One more question is about how this currency acquires actual value. "Bitcoin Miners" use banks of computers to solve equations that somehow provide "value". But how does that actually provide any benefit to any, that equates to actual WEALTH?? The fundamental basis of currency is that it is useful for exchanging wealth in a convenient manner. So where is the actual value (wealth) attached to the various currencies? The whole concept looks a lot like monitizing the wind, but perhaps not as solid.
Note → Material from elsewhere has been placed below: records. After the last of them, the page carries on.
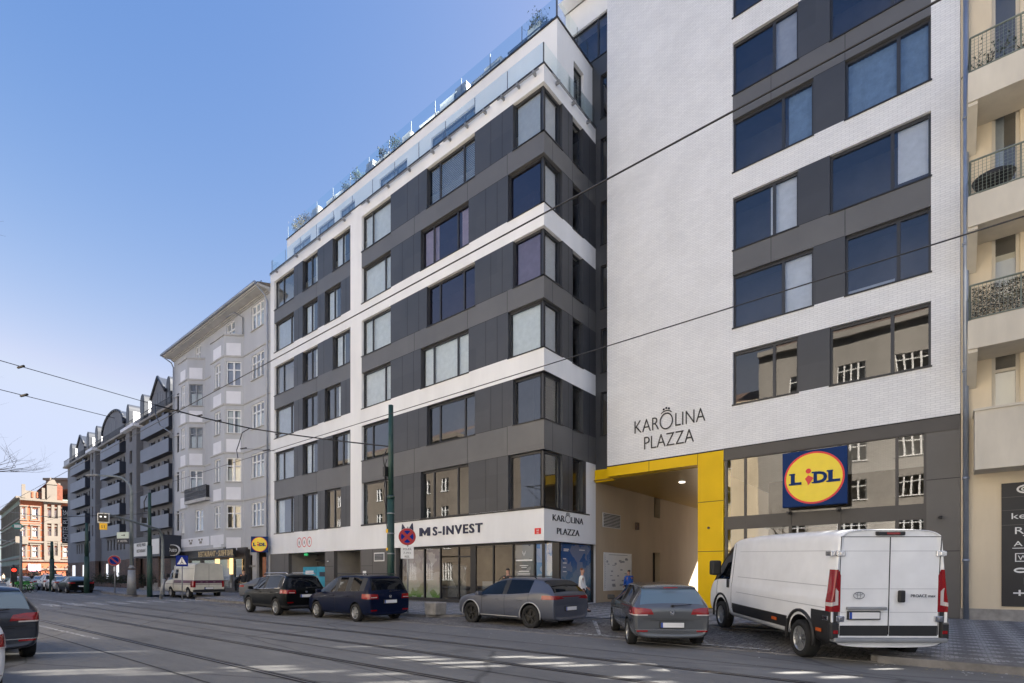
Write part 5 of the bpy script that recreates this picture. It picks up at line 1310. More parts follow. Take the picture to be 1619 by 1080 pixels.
m = MB(); m.box(XB1+.05, 60, DT+.9, DT+1.1, .1, 4.0); m.box(XB1+.05, 60, DT+.04, DT+1.1, 4.0, 4.2); m.build('screen_base', 'sidewall_grey', cp)
# ================================================================ vehicles
def mobj(me, name='tmp'):
    o = bpy.data.objects.new(name, me); C.objects.link(o); return o
def evalmesh(o):
    dg = bpy.context.evaluated_depsgraph_get(); return bpy.data.meshes.new_from_object(o.evaluated_get(dg))
def boolean(a, b, op):
    oa, ob = mobj(a.copy()), mobj(b); m = oa.modifiers.new('b', 'BOOLEAN'); m.operation = op; m.object = ob; m.solver = 'EXACT'
    r = evalmesh(oa); bpy.data.objects.remove(oa); bpy.data.objects.remove(ob); return r
def meshof(mb):
    me = bpy.data.meshes.new('m'); me.from_pydata(mb.v, [], mb.f)
    b = bmesh.new(); b.from_mesh(me); bmesh.ops.recalc_face_normals(b, faces=b.faces[:]); b.to_mesh(me); b.free(); return me
def inflate(me, e):
    c = me.copy(); c.update(); ns = [v.normal.copy() for v in c.vertices]
    for v, n in zip(c.vertices, ns): v.co += n*e
    return c
def loft(st, sub=2, crease=(4, 5, 6), cr=.45):
    """stations: x, zb, w, zbelt, wt, ztop, tags(side, top).  x=0 rear, grows forward"""
    NP = 10; v = []; f = []; mt = []; cre = []
    for s in st:
        x, zb, w, zbe, wt, zt = s[:6]; dz = zbe-zb
        half = [(0, zb), (w*.86, zb), (w*.965, zb+dz*.16), (w, zb+dz*.45), (w*.99, zb+dz*.85), (w*.965, zbe), (wt, zt-max(.03, (zt-zbe)*.10)), (wt*.86, zt-.012), (wt*.45, zt+.004), (0, zt+.008)]
        v += [(x, y, z) for y, z in half]+[(x, -y, z) for y, z in half[1:-1]]
    M = 2*NP-2
    def vi(i, j, sg):
        if j == 0 or j == NP-1: return i*M+j
        return i*M+j if sg > 0 else i*M+NP-1+j
    for i in range(len(st)-1):
        for j in range(NP-1):
            for sg in (1, -1):
                a, b, c, d = vi(i, j, sg), vi(i+1, j, sg), vi(i+1, j+1, sg), vi(i, j+1, sg)
                f.append((a, b, c, d) if sg < 0 else (d, c, b, a)); tg = st[i][6] if len(st[i]) > 6 else ''
                k = 0
                if 's' in tg and j == 5: k = 1
                if 'p' in tg and j == 5: k = 4
                if 'w' in tg and j in (6, 7, 8): k = 2
                if 'r' in tg and j in (6, 7, 8): k = 3
                mt.append(k)
                if j in crease: cre.append((a, b))
    for i, fl in ((0, 0), (len(st)-1, 1)):
        for j in range(NP-1):
            if j == 0 or j == NP-2:
                q = [vi(i, 0, 1), vi(i, 1, 1), vi(i, 1, -1)] if j == 0 else [vi(i, NP-1, 1), vi(i, NP-2, 1), vi(i, NP-2, -1)]
            else: q = [vi(i, j, 1), vi(i, j+1, 1), vi(i, j+1, -1), vi(i, j, -1)]
            f.append(tuple(q)); tg = st[i][7] if len(st[i]) > 7 else ''
            mt.append(3 if ('R' in tg and 5 <= j <= 7) else 0)
        for j in range(NP-1):
            for sg in (1, -1): cre.append((vi(i, j, sg), vi(i, j+1, sg)))
    me = bpy.data.meshes.new('loft'); me.from_pydata(v, [], f)
    for k in range(5): me.materials.append(None)
    me.polygons.foreach_set('material_index', mt)
    b = bmesh.new(); b.from_mesh(me); bmesh.ops.recalc_face_normals(b, faces=b.faces[:])
    lay = b.edges.layers.float.new('crease_edge'); S_ = {tuple(sorted(e)) for e in cre}
    for e in b.edges:
        if tuple(sorted((e.verts[0].index, e.verts[1].index))) in S_: e[lay] = cr
    b.to_mesh(me); b.free()
    o = mobj(me); m = o.modifiers.new('s', 'SUBSURF'); m.levels = sub; m.render_levels = sub
    r = evalmesh(o); bpy.data.objects.remove(o); return r
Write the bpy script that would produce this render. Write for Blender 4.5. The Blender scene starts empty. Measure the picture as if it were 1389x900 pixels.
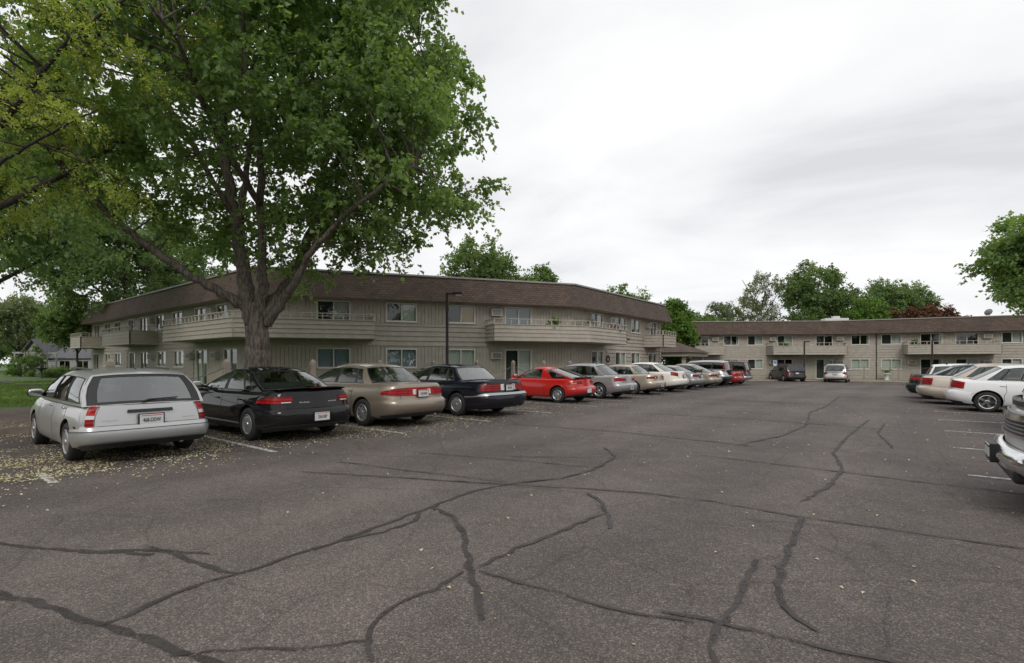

William K. 3 years ago Member's comment

Embracing alternative currency schemes is always a risky thing, and considering that one of the major "benefits" is avoiding government observation it appears that one major use is hiding illegal and anti-society actions. Of course there is the ability of avoiding the manipulations of the huge banking interests, and that may be the sole actual legal benefit.

Michele Grant 3 years ago Member's comment

I am not a fan of #cryptocurrency for precisely this reason. It enables criminals and. Additionally it can be hacked (anyone who says it can't is kidding themselves) and then you have no FDIC insurance, or any other recourse as it can not be tracked.

I am fine with digital currently which is regulated and protected, but I've never heard valid arguments by honest people on why we specifically need a cryptocurrency.

William K. 3 years ago Member's comment

A perfect example of why bitcoin and such are needed comes from a recent hacker incident. I was threatened with extortion based on false accusations, and the instigator demanded payment in Bitcoin, which is untraceable. So it is the perfect currency for illegal activities.

Michele Grant 3 years ago Member's comment

Exactly. It's untraceable with no paper trail. I recently read about an entire town's computer system was hacked - no 911, etc. They were forced to may over $600,000 in ransom money and they perpetrators got away as a result.